Singapore will start an international energy and commodities trading course at one of its universities to meet demand for specialist traders at a time of soaring and volatile prices.

india Updated: Jul 12, 2006 17:02 IST
UNI

Asia's top trading hub Singapore will start an international energy and commodities trading course at one of its universities to meet demand for specialist traders at a time of soaring and volatile prices.

The scheme is supported by nine oil and commodities trading firms including oil major BP, US-based Koch Refining, Emirates National Oil Co (ENOC), the Noble Group, Stemcor (SEA) and Toepfer International, at a cost of $513,000, a government official said on Wednesday.

The International Trading Track will be offered to 60-70 students as a major under the Singapore Management University's (SMU) Bachelor of Business Management degree programme and will start next month.

"Experienced traders are regularly poached like soccer stars. As firms fight to attract and retain talent, the industry has seen strong hiring trends and hefty pay increases," said junior trade minister S Iswaran.

"By growing a steady pool of quality trading professionals, Singapore will be able to provide the necessary pool of expertise for companies to continually draw upon."

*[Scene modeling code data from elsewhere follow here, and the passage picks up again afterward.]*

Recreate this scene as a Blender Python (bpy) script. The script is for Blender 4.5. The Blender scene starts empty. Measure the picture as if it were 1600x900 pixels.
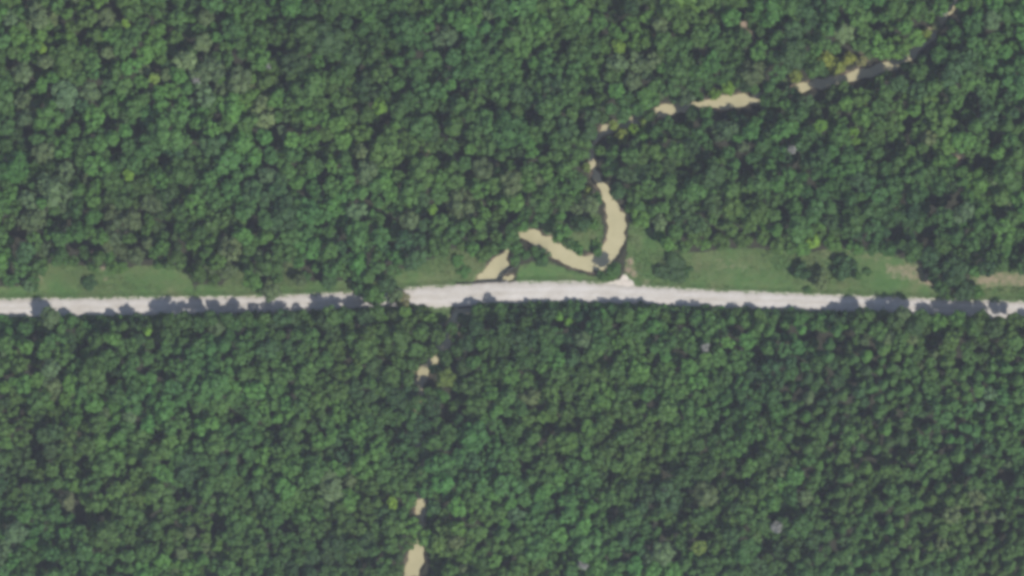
import bpy, math, random
import numpy as np
from mathutils import Vector

# ------------------------------------------------------------------ camera, sky, sun, exposure
SCN = bpy.context.scene
COL = SCN.collection
S = 0.2                                   # metres of ground per map unit (map = plan of the place, 1600 x 900 units)
W, H = 1600, 900
CAM_H = 2000.0
cam_d = bpy.data.cameras.new('camera'); cam = bpy.data.objects.new('camera', cam_d); COL.objects.link(cam)
cam.location = (0, 0, CAM_H)
cam_d.sensor_width = 36.0
cam_d.lens = 36.0 * CAM_H / (W * S)
cam_d.clip_start = 1.0; cam_d.clip_end = 12000.0
SCN.camera = cam

SUN_EL = math.radians(58.0)
sdir = np.array([0.76, -0.65]); sdir /= np.linalg.norm(sdir)         # horizontal direction towards the sun
SUNV = Vector((sdir[0] * math.cos(SUN_EL), sdir[1] * math.cos(SUN_EL), math.sin(SUN_EL)))
world = bpy.data.worlds.new('World'); SCN.world = world; world.use_nodes = True
wn = world.node_tree.nodes; wl = world.node_tree.links
bg = wn['Background']; sky = wn.new('ShaderNodeTexSky'); sky.sky_type = 'NISHITA'; sky.sun_disc = False
sky.sun_elevation = SUN_EL; sky.sun_rotation = math.atan2(sdir[0], sdir[1])
wl.new(sky.outputs[0], bg.inputs[0]); bg.inputs[1].default_value = 0.14
sun_d = bpy.data.lights.new('sun', 'SUN'); sun_d.energy = 4.7; sun_d.angle = math.radians(0.53); sun_d.color = (1.0, 0.955, 0.89)
sun = bpy.data.objects.new('sun', sun_d); COL.objects.link(sun); sun.location = SUNV * 500
sun.rotation_euler = SUNV.to_track_quat('Z', 'Y').to_euler()
SCN.view_settings.view_transform = 'Standard'; SCN.view_settings.look = 'None'
SCN.view_settings.gamma = 1.0; SCN.view_settings.use_curve_mapping = False
SCN.view_settings.exposure = 0.0
SCN.render.engine = 'CYCLES'
SCN.cycles.pixel_filter_type = 'BLACKMAN_HARRIS'; SCN.cycles.filter_width = 3.8   # soft survey lens
SCN.cycles.max_bounces = 6; SCN.cycles.diffuse_bounces = 3; SCN.cycles.glossy_bounces = 2
SCN.cycles.transmission_bounces = 3; SCN.cycles.volume_bounces = 1; SCN.cycles.transparent_max_bounces = 4
SCN.cycles.use_denoising = True
HAZE_DENSITY = 0.000038

R = random.Random(7)
NR = np.random.default_rng(11)
TAN = math.tan(SUN_EL)

def P(px, py): return ((px - W / 2) * S, (H / 2 - py) * S)

# ------------------------------------------------------------------ materials
def mat(name):
    m = bpy.data.materials.new(name); m.use_nodes = True
    nt = m.node_tree; b = nt.nodes['Principled BSDF']
    b.inputs['Roughness'].default_value = 0.9
    b.inputs['Specular IOR Level'].default_value = 0.15
    return m, nt, b

def noise(nt, scale, detail=4, rough=0.6, vec=None):
    n = nt.nodes.new('ShaderNodeTexNoise'); n.inputs['Scale'].default_value = scale
    n.inputs['Detail'].default_value = detail; n.inputs['Roughness'].default_value = rough
    if vec is not None: nt.links.new(vec, n.inputs['Vector'])
    return n.outputs['Fac']

def ramp(nt, fac, stops):
    r = nt.nodes.new('ShaderNodeValToRGB'); e = r.color_ramp.elements
    while len(e) < len(stops): e.new(0.5)
    for el, (p, c) in zip(e, stops): el.position = p; el.color = (*c, 1)
    nt.links.new(fac, r.inputs[0]); return r.outputs[0]

def mix(nt, fac, a, b, mode='MIX'):
    m = nt.nodes.new('ShaderNodeMix'); m.data_type = 'RGBA'; m.blend_type = mode
    for sock, v in ((m.inputs[0], fac), (m.inputs[6], a), (m.inputs[7], b)):
        if hasattr(v, 'is_output'): nt.links.new(v, sock)
        elif isinstance(v, tuple): sock.default_value = (*v, 1)
        else: sock.default_value = v
    return m.outputs[2]

def geo_pos(nt, sx=1, sy=1, sz=1):
    g = nt.nodes.new('ShaderNodeNewGeometry'); mp = nt.nodes.new('ShaderNodeMapping')
    mp.inputs['Scale'].default_value = (sx, sy, sz); nt.links.new(g.outputs['Position'], mp.inputs['Vector'])
    return mp.outputs[0]

def attr(nt, name):
    a = nt.nodes.new('ShaderNodeAttribute'); a.attribute_name = name; return a

def bump(nt, b, h, strength, dist):
    bp = nt.nodes.new('ShaderNodeBump'); bp.inputs['Strength'].default_value = strength; bp.inputs['Distance'].default_value = dist
    nt.links.new(h, bp.inputs['Height']); nt.links.new(bp.outputs[0], b.inputs['Normal'])

def foliage_mat(name, per_object):
    m, nt, b = mat(name)
    if per_object:
        oi = nt.nodes.new('ShaderNodeObjectInfo'); base = oi.outputs['Color']
    else:
        base = attr(nt, 'tint').outputs['Color']
    v = attr(nt, 'leaf').outputs['Fac']
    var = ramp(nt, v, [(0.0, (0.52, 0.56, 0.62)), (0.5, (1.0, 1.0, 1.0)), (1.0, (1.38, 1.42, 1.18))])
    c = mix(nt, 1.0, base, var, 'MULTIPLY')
    nt.links.new(c, b.inputs['Base Color'])
    b.inputs['Roughness'].default_value = 0.65; b.inputs['Specular IOR Level'].default_value = 0.25
    tr = nt.nodes.new('ShaderNodeBsdfTranslucent'); nt.links.new(c, tr.inputs[0])
    ms = nt.nodes.new('ShaderNodeMixShader'); ms.inputs[0].default_value = 0.22
    nt.links.new(b.outputs[0], ms.inputs[1]); nt.links.new(tr.outputs[0], ms.inputs[2])
    nt.links.new(ms.outputs[0], nt.nodes['Material Output'].inputs[0])
    return m

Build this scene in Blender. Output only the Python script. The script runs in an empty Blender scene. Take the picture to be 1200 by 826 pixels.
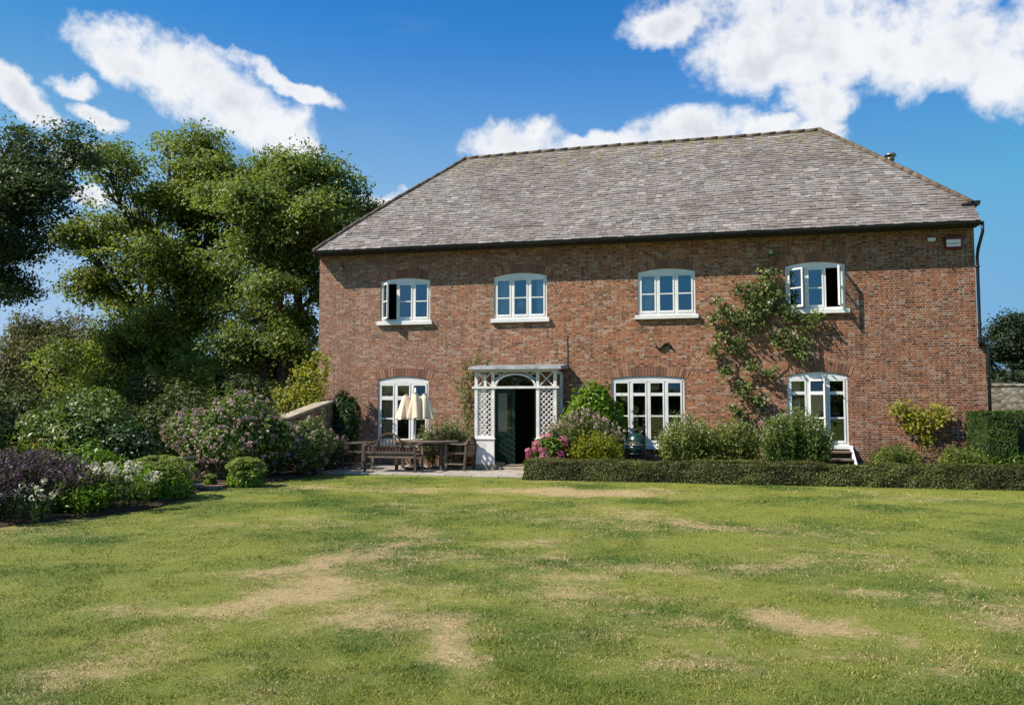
import bpy, math, random
import numpy as np
from mathutils import Vector, Matrix
R = math.radians
random.seed(7)
rng = np.random.default_rng(11)
scene = bpy.context.scene
col = scene.collection

# ------------------------------------------------------------------ camera
cam_d = bpy.data.cameras.new('camera'); cam = bpy.data.objects.new('camera', cam_d); col.objects.link(cam)
cam_d.sensor_width = 36; cam_d.lens = 36 * 960 / 1200; cam_d.clip_end = 5000; cam_d.clip_start = .05
cam.location = (4.80, -20.34, 1.63)
cam.rotation_euler = (R(90 + 3.576), 0, R(13.279))
scene.camera = cam

# ------------------------------------------------------------------ light
TO_SUN = Vector((-1.75, -1.0, 2.05)).normalized()
EL = math.asin(TO_SUN.z); ROT = math.atan2(TO_SUN.x, TO_SUN.y)
sl = bpy.data.lights.new('sun', 'SUN'); sun = bpy.data.objects.new('sun', sl); col.objects.link(sun)
sl.energy = 5.0; sl.angle = R(.5); sl.color = (1, .90, .765)
sun.rotation_euler = (-TO_SUN).to_track_quat('-Z', 'Y').to_euler(); sun.location = (-20, -20, 30)
scene.view_settings.view_transform = 'Standard'; scene.view_settings.look = 'None'
scene.view_settings.exposure = .62; scene.view_settings.gamma = 1
scene.render.engine = 'CYCLES'
scene.cycles.max_bounces = 8; scene.cycles.transparent_max_bounces = 16

# ------------------------------------------------------------------ node helper
class NT:
    def __init__(s, tree): s.t = tree; s.n = tree.nodes; s.l = tree.links
    def node(s, typ, **kw):
        n = s.n.new(typ)
        for k, v in kw.items(): setattr(n, k, v)
        return n
    def put(s, sock, v):
        if hasattr(v, 'is_output'): s.l.new(v, sock)
        elif v is not None: sock.default_value = v
    def math(s, op, a, b=None, c=None, clamp=False):
        n = s.node('ShaderNodeMath', operation=op, use_clamp=clamp)
        s.put(n.inputs[0], a)
        if b is not None: s.put(n.inputs[1], b)
        if c is not None: s.put(n.inputs[2], c)
        return n.outputs[0]
    def vmath(s, op, a, b=None):
        n = s.node('ShaderNodeVectorMath', operation=op); s.put(n.inputs[0], a)
        if b is not None:
            if op == 'SCALE': s.put(n.inputs['Scale'], b)
            else: s.put(n.inputs[1], b)
        return n.outputs['Value'] if op in ('DOT_PRODUCT', 'LENGTH') else n.outputs[0]
    def mix(s, f, a, b, blend='MIX'):
        n = s.node('ShaderNodeMix', data_type='RGBA', blend_type=blend)
        s.put(n.inputs[0], f); s.put(n.inputs[6], a); s.put(n.inputs[7], b)
        return n.outputs[2]
    def noise(s, vec, scale, detail=4, rough=.55, out='Fac', dist=0):
        n = s.node('ShaderNodeTexNoise'); s.put(n.inputs['Vector'], vec)
        n.inputs['Scale'].default_value = scale; n.inputs['Detail'].default_value = detail
        n.inputs['Roughness'].default_value = rough; n.inputs['Distortion'].default_value = dist
        return n.outputs[out]
    def ramp(s, f, stops, interp='LINEAR'):
        n = s.node('ShaderNodeValToRGB'); s.put(n.inputs[0], f); r = n.color_ramp; r.interpolation = interp
        while len(r.elements) < len(stops): r.elements.new(.5)
        for e, (p, c) in zip(r.elements, stops):
            e.position = p; e.color = (*c, 1) if len(c) == 3 else c
        return n.outputs[0]
    def smooth(s, v, a, b):
        n = s.node('ShaderNodeMapRange', interpolation_type='SMOOTHSTEP'); s.put(n.inputs[0], v)
        s.put(n.inputs[1], a); s.put(n.inputs[2], b)
        return n.outputs[0]
    def sep(s, v):
        n = s.node('ShaderNodeSeparateXYZ'); s.put(n.inputs[0], v); return n.outputs
    def comb(s, x, y, z):
        n = s.node('ShaderNodeCombineXYZ')
        for i, v in enumerate((x, y, z)): s.put(n.inputs[i], v)
        return n.outputs[0]

def c4(c): return (*c, 1)

def new_mat(name):
    m = bpy.data.materials.new(name); m.use_nodes = True
    t = NT(m.node_tree); b = m.node_tree.nodes['Principled BSDF']
    return m, t, b

def bump(t, b, h, strength=.3, dist=.01):
    n = t.node('ShaderNodeBump'); n.inputs['Strength'].default_value = strength; n.inputs['Distance'].default_value = dist
    t.put(n.inputs['Height'], h); t.l.new(n.outputs[0], b.inputs['Normal'])

def simple(name, c, rough=.6, var=.25, scale=6, metal=0, spec=.4, bmp=.15):
    m, t, b = new_mat(name)
    o = t.node('ShaderNodeTexCoord').outputs['Object']
    f = t.noise(o, scale, 5, .65)
    lo = tuple(x * (1 - var) for x in c); hi = tuple(min(1, x * (1 + var)) for x in c)
    t.put(b.inputs['Base Color'], t.ramp(f, [(.3, lo), (.7, hi)]))
    b.inputs['Roughness'].default_value = rough; b.inputs['Metallic'].default_value = metal
    b.inputs['Specular IOR Level'].default_value = spec
    if bmp: bump(t, b, t.noise(o, scale * 8, 4), bmp, .01)
    return m

# ------------------------------------------------------------------ world: sky and clouds
w = bpy.data.worlds.new('World'); scene.world = w; w.use_nodes = True
t = NT(w.node_tree); bg = w.node_tree.nodes['Background']
sky = t.node('ShaderNodeTexSky', sky_type='NISHITA'); sky.sun_disc = False
sky.sun_elevation = EL; sky.sun_rotation = ROT; sky.air_density = 1.0; sky.dust_density = .3; sky.ozone_density = 3.0; sky.altitude = 200
dirv = t.vmath('NORMALIZE', t.node('ShaderNodeTexCoord').outputs['Generated'])
CLOUDS = [(-38.18, 21.03, 3.88, 1.55, 15), (-33.99, 19.99, 4.56, 2.41, 20), (-30.12, 18.41, 3.87, 1.88, 25), (-29.62, 21.25, 4.1, 0.6, 20), (-45.2, 18.4, 2.2, .95, 30), (-40.5, 17.5, 1.7, .62, 25), (-42.03, 19.17, 1.42, 0.51, 0), (-41.19, 14.96, 1.55, 0.47, 5), (-21.6, 13.5, 2.6, 1.2, 0), (-41.0, 13.0, 1.5, .55, 20), (-12.97, 18.0, 3.18, 1.56, 0), (-7.83, 17.59, 2.31, 0.69, 0), (-1.0, 18.1, 4.3, 1.45, 0), (-5.43, 17.9, 2.58, 0.8, 0), (-2.07, 25.31, 2.45, 1.47, -15), (3.93, 23.0, 4.2, 2.9, 0), (9.87, 22.9, 5.8, 3.2, 0), (15.04, 20.9, 4.7, 2.3, 0), (18.68, 19.6, 2.45, 2.0, 0), (7.68, 19.6, 2.4, 1.6, 0), (7.6, 17.6, 2.0, 0.9, 0), (4.6, 17.9, 2.4, 0.9, 0), (10.02, 27.75, 12.04, 4.51, 0), (21.5, 19.88, 4.25, 3.31, 0),
          (-60, 30, 9, 5, 0), (60, 25, 10, 5, 0), (150, 22, 12, 5, 0), (-130, 25, 9, 4, 0), (100, 40, 14, 7, 0), (195, 35, 10, 6, 0)]
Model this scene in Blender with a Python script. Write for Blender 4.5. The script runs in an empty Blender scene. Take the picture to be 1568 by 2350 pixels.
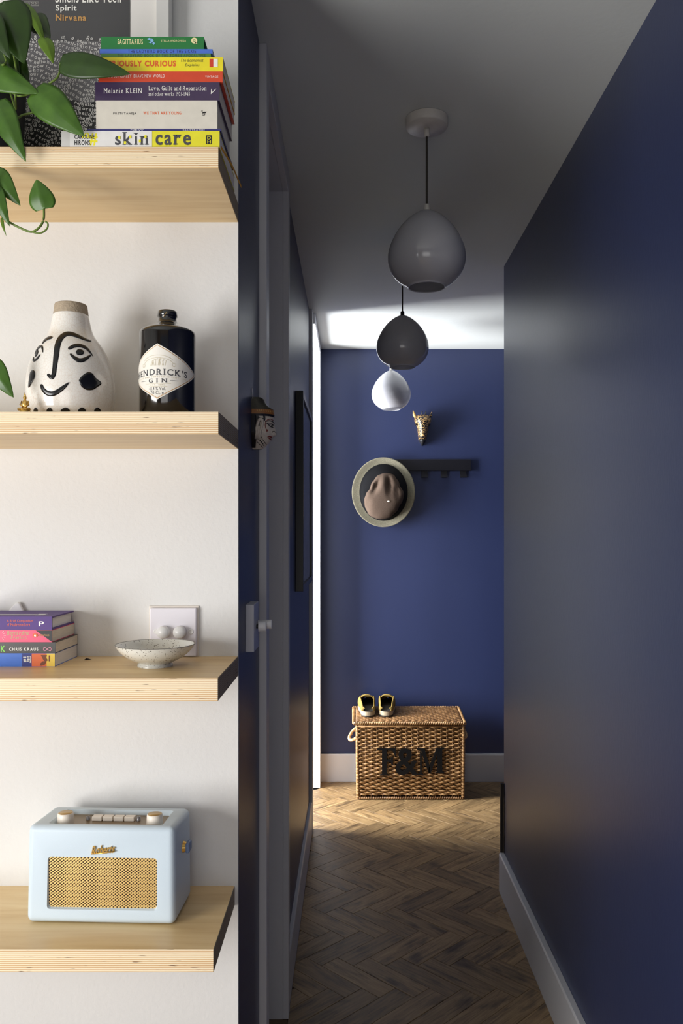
import bpy, bmesh, math, random
from mathutils import Vector, Matrix
from math import sin, cos, pi, radians, sqrt, atan2
random.seed(4)
C = bpy.context.scene.collection
SC = bpy.context.scene

# ------------------------------------------------------------------ camera
F = 1870.0; EYE = 1.43; VX, VY = 806.0, 1225.0
cd = bpy.data.cameras.new('camera'); cam = bpy.data.objects.new('camera', cd); C.objects.link(cam)
cam.location = (0, 0, EYE); cam.rotation_euler = (pi/2, 0, 0)
cd.sensor_fit = 'VERTICAL'; cd.sensor_height = 36.0; cd.lens = F/2350*36
cd.shift_x = (784-VX)/2350; cd.shift_y = (VY-1175)/2350
cd.clip_start = 0.02
SC.camera = cam
def P(px, py, Y):
    return Vector(((px-VX)*Y/F, Y, EYE-(py-VY)*Y/F))

# ------------------------------------------------------------------ light and exposure
w = bpy.data.worlds.new('world'); SC.world = w; w.use_nodes = True
w.node_tree.nodes['Background'].inputs[0].default_value = (0.55, 0.65, 0.9, 1)
w.node_tree.nodes['Background'].inputs[1].default_value = 0.15
def area(name, loc, target, sx, sy, power, col, spread=180):
    l = bpy.data.lights.new(name, 'AREA'); l.shape = 'RECTANGLE'; l.size = sx; l.size_y = sy
    l.energy = power; l.color = col; l.spread = radians(spread)
    o = bpy.data.objects.new(name, l); C.objects.link(o); o.location = loc
    d = Vector(target)-Vector(loc); o.rotation_euler = d.to_track_quat('-Z', 'Y').to_euler()
    return o
area('window_light_near', (-1.93, -0.45, 1.10), (.2, .30, 1.10), 1.15, 1.2, 66, (1.0, 0.99, 0.985))
area('fill_light_rear', (-.30, -1.95, .95), (-.30, 0, .95), 1.6, 1.3, 14, (1.0, 0.97, 0.93))  # soft warm fill added behind the camera for room bounce, not a window
area('window_light_hall', (-1.93, 4.05, 1.30), (0, 4.10, 1.30), 1.25, 1.6, 345, (0.95, 0.965, 1.0))
SC.view_settings.view_transform = 'Standard'; SC.view_settings.look = 'None'
SC.view_settings.exposure = 0.0; SC.view_settings.gamma = 1.0; SC.view_settings.use_curve_mapping = False

# ------------------------------------------------------------------ materials
def srgb(r, g, b):
    f = lambda c: (c/255/12.92) if c/255 <= .04045 else ((c/255+.055)/1.055)**2.4
    return (f(r), f(g), f(b), 1)
def mat(name, col, rough=.5, metal=0, spec=.5, coat=0, noise=None, bump=None, scale=(1,1,1), trans=None, sub=None):
    """noise=(scale, amount) varies colour, bump=(scale, strength) adds fine relief."""
    m = bpy.data.materials.new(name); m.use_nodes = True; nt = m.node_tree; b = nt.nodes['Principled BSDF']
    if len(col) == 3: col = srgb(*col)
    b.inputs['Base Color'].default_value = col; b.inputs['Roughness'].default_value = rough
    b.inputs['Metallic'].default_value = metal; b.inputs['Specular IOR Level'].default_value = spec
    b.inputs['Coat Weight'].default_value = coat; b.inputs['Coat Roughness'].default_value = .08
    if sub: b.inputs['Subsurface Weight'].default_value = sub; b.inputs['Subsurface Scale'].default_value = .01
    if noise or bump:
        tc = nt.nodes.new('ShaderNodeTexCoord'); mp = nt.nodes.new('ShaderNodeMapping')
        mp.inputs['Scale'].default_value = scale; nt.links.new(tc.outputs['Object'], mp.inputs['Vector'])
    if noise:
        n = nt.nodes.new('ShaderNodeTexNoise'); n.inputs['Scale'].default_value = noise[0]; n.inputs['Detail'].default_value = 5
        nt.links.new(mp.outputs[0], n.inputs['Vector'])
        r = nt.nodes.new('ShaderNodeMapRange'); r.inputs['From Min'].default_value = .3; r.inputs['From Max'].default_value = .7
        r.inputs['To Min'].default_value = 1-noise[1]; r.inputs['To Max'].default_value = 1+noise[1]*.6
        nt.links.new(n.outputs['Fac'], r.inputs['Value'])
        h = nt.nodes.new('ShaderNodeVectorMath'); h.operation = 'SCALE'; h.inputs[0].default_value = col[:3]
        nt.links.new(r.outputs[0], h.inputs['Scale']); nt.links.new(h.outputs[0], b.inputs['Base Color'])
    if bump:
        n2 = nt.nodes.new('ShaderNodeTexNoise'); n2.inputs['Scale'].default_value = bump[0]; n2.inputs['Detail'].default_value = 4
        nt.links.new(mp.outputs[0], n2.inputs['Vector'])
        bp = nt.nodes.new('ShaderNodeBump'); bp.inputs['Strength'].default_value = bump[1]; bp.inputs['Distance'].default_value = .002
        nt.links.new(n2.outputs['Fac'], bp.inputs['Height']); nt.links.new(bp.outputs[0], b.inputs['Normal'])
    return m
def nodes(m): return m.node_tree, m.node_tree.nodes['Principled BSDF']
def new(nt, t, **kw):
    n = nt.nodes.new(t)
    for k, v in kw.items():
        if k in n.inputs: n.inputs[k].default_value = v
        else: setattr(n, k, v)
    return n
def ramp(nt, stops):
    r = nt.nodes.new('ShaderNodeValToRGB'); e = r.color_ramp.elements
    while len(e) < len(stops): e.new(.5)
    for i, (p, c) in enumerate(stops): e[i].position = p; e[i].color = srgb(*c) if len(c) == 3 else c
    return r

M = {}
M['white_wall'] = mat('white_wall_paint', (226, 225, 222), .75, spec=.25, noise=(3, .03), bump=(150, .25))
M['blue'] = mat('navy_wall_paint', (44, 53, 88), .38, spec=.5, noise=(2.2, .10), bump=(170, .10), scale=(1, 1, .35))
M['ceiling'] = mat('ceiling_paint', (213, 217, 214), .8, spec=.2, bump=(60, .2))
M['trim'] = mat('trim_paint', (204, 203, 204), .42, bump=(40, .15), scale=(1, 1, .1))
M['trim_end'] = mat('white_frame_paint', (235, 236, 240), .4)
M['dark_back'] = mat('dim_room_paint', (150, 130, 108), .8)
M['black_wood'] = mat('dark_brown_wood', (34, 24, 20), .5, noise=(20, .3))
M['white_plastic'] = mat('white_plastic', (235, 234, 232), .3)
M['pages'] = mat('book_pages', (222, 212, 196), .9, noise=(200, .10), scale=(.2, .2, 6), bump=(400, .3))
M['pages_white'] = mat('white_book_pages', (230, 226, 222), .9, noise=(200, .06), scale=(.2, .2, 6))
M['glass_white'] = mat('opal_glass', (205, 205, 210), .13, spec=.6, coat=.6)
nt, b = nodes(M['glass_white']); tr = nt.nodes.new('ShaderNodeBsdfTranslucent'); tr.inputs[0].default_value = (.75, .75, .77, 1); mx = nt.nodes.new('ShaderNodeMixShader'); mx.inputs[0].default_value = .35
nt.links.new(b.outputs[0], mx.inputs[1]); nt.links.new(tr.outputs[0], mx.inputs[2]); nt.links.new(mx.outputs[0], nt.nodes['Material Output'].inputs[0])
M['metal_white'] = mat('white_enamel', (212, 208, 200), .4, noise=(30, .08))
M['cord'] = mat('braided_cord', (60, 56, 50), .8, noise=(300, .3))
M['black'] = mat('black_gloss', (14, 14, 17), .22)
M['black_matt'] = mat('black_matt', (22, 22, 27), .55)
M['gold'] = mat('gold', (222, 180, 98), .28, metal=.75)
M['cream'] = mat('cream_plastic', (236, 226, 212), .35)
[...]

Last year, companies under Singapore's Global Trader programme comprising 1,500 traders, turned over $225 billion -- at a time of surging global crude and commodity prices -- which means each trader's average trade volume is $150 million, Iswaran said.

Singapore is the world's third-largest and Asia's number one trading centre, with over 180 energy and commodity companies.

Global banks are also weighing into the energy and commodities markets, aiming to attract more pension or investment funds, many of whom are starting to allocate 5-10 percent of their portfolios to commodities and energy and helping to spur the recent rally in the two markets.

With strong Asian and US Demand growth and limited output capacity threatening to keep markets tight for years, money has poured into funds based on commodities indices such as the Goldman Sachs Commodities Index, which has more than $35 billion in investment tied to it, treble that at the end of 2003.